January 14, 2008 at 3:22 pm
MeGo (Melissa Gould)
Thanks, Matt W. Indeed, it was brought to my attention — after my “Schadenfreude” project, by an historian who has written about my work, in fact — that the soap business is dubious; debunked, if memory serves me, by an Israeli historian. However, the lampshades, I believe, did exist. Check with the US Holocaust Museum — they’ll have the real dope. Sorry about my weird website navigation; I have a thing for pop-up windows.
January 14, 2008 at 4:52 pm
matt w
Hi, thanks for stopping by! I really found the Schadenfreude site very powerful, and IMO the soap and lampshades still have their power even if they aren’t based in fact. (I’m not a historian, so I can say that.) This movie might be enlightening if we saw it–AFAICT the lampshades that was originally said to be of human skin wasn’t, and there was hearsay evidence for such a lampshade but it’s never been proven that there was one.
January 14, 2008 at 6:09 pm
MeGo (Melissa Gould)
Hi Matt, That looks like an interesting movie. I’ll see if I can track it down somewhere…
Thanks, re the lampshades and soap; I also agree that they still have power (but of course being the artist I am going to say that!) even if the scenario is ultimately apocryphal, though why is it I feel I have *seen* a lampshade, either in a book or at the Auschwitz Museum or somewhere?? I have a strong visual recollection of seeing one. Was I seeing a fake? One made of plastic, as in this film?

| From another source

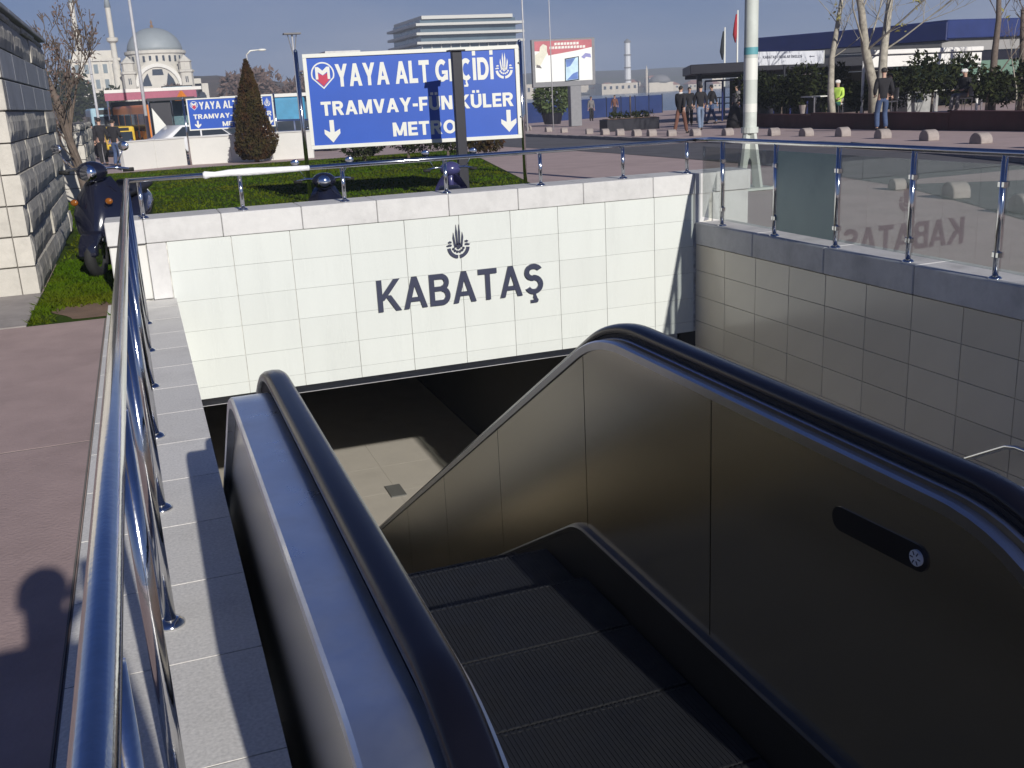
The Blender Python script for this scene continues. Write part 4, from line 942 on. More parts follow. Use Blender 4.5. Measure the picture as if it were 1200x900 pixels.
# ------------------------------------------------------------------ scooters
CHROME = mat('chrome', (0.8, 0.8, 0.82), 0.06, 1.0, 0.02)
AMBER = mat('amber_lens', (0.22, 0.07, 0.008), 0.15, 0, 0.05, coat=0.5)
TYRE = mat('tyre', (0.015, 0.015, 0.015), 0.8)
def scooter(loc, rot, label, paint, screen=None):
    t = empty('scooter', loc, label, 'scooter', 'scooters parked around the lettered wall', rot); B = lambda mb, n, m_, par=None, **kw: mb.build(n, m_, par or t, local=True, **kw)
    # local: x forward, wheelbase 1.25
    for x in (0.62, -0.60):
        w = B(MB().add(*torus((x, 0, .21), .155, .055)), 'wheel', TYRE, smooth=True)
        B(MB().lathe([(.11, -.03), (.11, .03)], 16, (0, 0, 0)), 'rim', CHROME, w).matrix_local = Matrix.Translation((x, 0, .21)) @ Matrix.Rotation(R(90), 4, 'X')
    fe = [(x_, z_) for x_, z_ in [(.82, .22), (.80, .33), (.72, .42), (.60, .45), (.48, .41), (.43, .32), (.50, .30), (.60, .37), (.70, .33), (.74, .22)]]
    B(MB().prism(fe, (0, -.09, 0), (1, 0, 0), (0, 0, 1), (0, .18, 0)), 'front_fender', paint, bevel=.02, seg=2, smooth=True)
    B(MB().tube([(.62, .075, .21), (.50, .075, .62)], .02, 8).tube([(.62, -.075, .21), (.50, -.075, .62)], .02, 8), 'fork', CHROME, smooth=True)
    # leg shield with a curved front
    vs, fs = [], []
    prof = [(.62, .33, .16), (.60, .45, .22), (.55, .60, .25), (.48, .76, .22), (.42, .88, .15), (.40, .94, .10)]
    for x, z, w in prof:
        for k in range(9): u_ = -1+k/4; vs.append((x-.16*u_*u_, w*u_, z))
    for i in range(len(prof)-1):
        for k in range(8): fs.append((i*9+k, i*9+k+1, i*9+k+10, i*9+k+9))
    n_ = len(vs); vs += [(x-.04, y, z) for x, y, z in vs]; fs += [tuple(i+n_ for i in f)[::-1] for f in fs]
    B(MB().add(vs, fs), 'leg_shield', paint, smooth=True)
    B(MB().prism([(.46, .30), (.46, .25), (-.25, .22), (-.25, .30)], (0, -.17, 0), (1, 0, 0), (0, 0, 1), (0, .34, 0)), 'floorboard', BLACKP, bevel=.01)
    vs, fs = [], []; secs = [(-.10, .25, .55, .13), (-.22, .24, .68, .20), (-.45, .28, .72, .22), (-.70, .40, .74, .18), (-.90, .55, .73, .08)]
    for x, z0, z1, w in secs:
        for k in range(12):
            a_ = 2*math.pi*k/12; vs.append((x, w*math.copysign(abs(math.cos(a_))**.6, math.cos(a_)), (z0+z1)/2+(z1-z0)/2*math.copysign(abs(math.sin(a_))**.7, math.sin(a_))))
    for i in range(len(secs)-1):
        for k in range(12): fs.append((i*12+k, i*12+(k+1) % 12, (i+1)*12+(k+1) % 12, (i+1)*12+k))
    fs += [tuple(range(12))[::-1], tuple(range(48, 60))]
    B(MB().add(vs, fs), 'rear_body', paint, smooth=True)
    B(MB().prism([(-.08, .70), (-.12, .77), (-.45, .80), (-.50, .86), (-.85, .84), (-.90, .76), (-.6, .71)], (0, -.14, 0), (1, 0, 0), (0, 0, 1), (0, .28, 0)), 'seat', mat('seat_vinyl', (0.015, 0.015, 0.02), 0.5), bevel=.03, seg=2, smooth=True)
    B(MB().tube([(.44, 0, .55), (.36, 0, .98)], .04, 10), 'steering_column', paint, smooth=True)
    B(MB().ball((.40, 0, 1.0), .12, 14, 9, (1, 1.25, .85)), 'headset', paint, smooth=True)
    hl = B(MB().ball((.49, 0, .99), .085, 14, 9, (.55, 1, 1)), 'headlight', CHROME, smooth=True)
    hb = B(MB().tube([(.28, .36, 1.0), (.34, .2, 1.03), (.37, 0, 1.02), (.34, -.2, 1.03), (.28, -.36, 1.0)], .014, 8), 'handlebar', CHROME, smooth=True)
    for s_ in (-1, 1):
        B(MB().tube([(.30, s_*.27, 1.0), (.28, s_*.37, 1.0)], .02, 8), 'grip', TYRE, hb, smooth=True)
        m_ = B(MB().tube([(.33, s_*.22, 1.03), (.36, s_*.32, 1.20)], .006, 6), 'mirror_stem', CHROME, hb, smooth=True)
        B(MB().ball((.36, s_*.33, 1.23), .055, 12, 7, (.25, 1, .85)), 'mirror', CHROME, smooth=True)
        B(MB().ball((.52, s_*.17, .72), .04, 10, 7, (.5, 1, .8)), 'indicator', AMBER, smooth=True)
    if screen:
        vs, fs = [], []
        for i, (x, z, w) in enumerate([(.46, .98, .20), (.44, 1.12, .23), (.38, 1.26, .21), (.30, 1.38, .12)]):
            for k in range(7): u_ = -1+k/3; vs.append((x-.10*u_*u_, w*u_, z))
        for i in range(3):
            for k in range(6): fs.append((i*7+k, i*7+k+1, i*7+k+8, i*7+k+7))
        B(MB().add(vs, fs), 'windscreen', screen, smooth=True)
    B(MB().tube([(-.15, .12, .26), (-.05, .22, .02)], .012, 6), 'stand', CHROME)
    B(MB().box(-.93, -.07, .60, -.90, .07, .66), 'tail_light', SIGNR, bevel=.008)
    return t
def torus(c, R_, r, n=24, m_=10):
    vs, fs = [], []
    for i in range(n):
        a_ = 2*math.pi*i/n
        for k in range(m_):
            b_ = 2*math.pi*k/m_; rr = R_+r*math.cos(b_); vs.append((c[0]+rr*math.cos(a_), c[1]+r*math.sin(b_), c[2]+rr*math.sin(a_)))
    for i in range(n):
        for k in range(m_): fs.append((i*m_+k, i*m_+(k+1) % m_, ((i+1) % n)*m_+(k+1) % m_, ((i+1) % n)*m_+k))
    return vs, fs
DKBLUE = mat('scooter_black_blue', (0.010, 0.011, 0.022), 0.12, 0, 0.05, coat=0.6)
BLUEV = mat('scooter_violet_blue', (0.05, 0.05, 0.14), 0.2, 0, 0.05, coat=0.5)
SCR = mat('tinted_screen', (0.02, 0.025, 0.04), 0.08, 0, 0.05)
scooter((-0.30, 11.25, 0), R(-110), 'glossy black scooter with round chrome headlight on the grass by the stone wall', DKBLUE)
sc2 = scooter((1.75, 10.45, 0), R(-100), 'black scooter with amber indicator lamps peeping over the white wall', DKBLUE, None)
sc3 = scooter((3.08, 10.45, 0), R(72), 'violet blue scooter behind the white wall beside the dark post', BLUEV, None)

sc2.scale = (.80, .80, .80); sc3.scale = (.78, .78, .78)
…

You could also look at the lampshades and soap, in Schadenfreude, as metaphors for the horrors that really did occur. People were killed, whether or not their bodies were made into goods afterwards…
January 14, 2008 at 6:44 pm
MeGo (Melissa Gould)
(Btw, how does one get an avatar here?)
January 14, 2008 at 8:20 pm
eric
Hi, MeGo, and welcome! If you want to get an avatar, you go to http://www.wordpress.com and click “sign up now!” Fill out the next page — you can get just a username, not a blog — then you can modify your user to your heart’s content. Or a little, anyway.
January 14, 2008 at 9:28 pm
megophone
Ah, now where were we? I cannot offically be MeGo here, nor even mego (one already exists, the imposter!) so megophone it is. Thank you, eric!
January 14, 2008 at 9:31 pm
megophone
But my avatar is nowhere to be seen… Hmmn.
January 14, 2008 at 9:59 pm
MeGo
Maybe now?
January 14, 2008 at 10:04 pm
matt w
It takes a while to start showing up. And you have to remember to log in (not saying you would’ve forgotten, but other people have). And, it looks like you’ve discovered that you can make your name show up any way you like, even if you can’t have MeGo as your actual username.
January 14, 2008 at 10:09 pm
MeGo
Yes! I figured that out. I even started a phantom blog! When you see a baloney face then you’ll know I’ve arrived, so to speak. WordPress has a nice interface.